In the end, having discovered that our cacophonous friend wasn’t about, we headed on for somewhere a bit more familiar on this night. I hope he’s still putting in the odd shift now and again. The Ha’penny is certainly by no means a bad pub and is most definitely the pick of the bunch when you lump in its nearest neighbours. So, if you think €5.90, or 1,180 ha’pennies, is a fair price for a pint, by all means – have at it. Just leave the cutlery alone!

It was over a few pints and within the midst of a discussion on the topic of academia that I found myself outvoted by a majority of my peers recently. Having counted yours truly alongside Wilde, Wolfe Tone and other such alumni, I came to realise that considering Trinity College as one’s Alma Mater by virtue of having served a small portion of an ill-fated electrical apprenticeship on-campus is not an act that bona fide Trinity Graduates are agreeable to. This is not even negotiable when coupled with hours clocked up drinking cans on the Green at The Pav or drinking pints in Doyle’s. I suppose we’ll just have to hold out for an honorary degree in the meantime.

Sitting on the corner of College St. – Doyle’s can sometimes be considered as something of an ad-hoc student bar serving the nearby Trinity College. More a bar with students than a student bar, you can forego the thoughts of sloppy-drunk youngsters nosily gathered around a beer pong table when you come to think of Doyle’s – the place is first and foremost a public house. Traditional in its appearance – it’s decorated in similar tones to average Dublin Pubs throughout town. Dark woods are used for the bar, the floors and the church pew style seating and set the overall look of the pub. The walls display the usual mix of ephemera relating to sport, drinking, music and local history while flourishes of exposed brick and air ducts add a sort of understated rustic charm to the room. The bar itself follows the circular pattern of the pub – wrapping around the curves of the room it leaves no patron more than a couple of metres away from a point of service.

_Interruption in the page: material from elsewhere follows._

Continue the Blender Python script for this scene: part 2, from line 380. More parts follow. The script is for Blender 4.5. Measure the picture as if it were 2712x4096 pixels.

The pint of stout has always hit the mark for us in here and has never given us too much reason for complaint. There’s a decent mix of crafty options alongside the old reliables and there’s usually an offer or two on the go for the students and thrifty postgraduates alike.

All in all we couldn’t fault Doyle’s too much. It’s a pub that facilitated Pintman №3’s tentative foray into the world of pints and pubs and he refuses to view it through any other lens than one that’s heavily tinted with nostalgia. And that’s not to say that the rest of us don’t have our fond memories of the place too – notwithstanding the time the three of us almost came to blows after a disagreement over a question in a Father Ted quiz in the upstairs bar. But that’s a story for another day.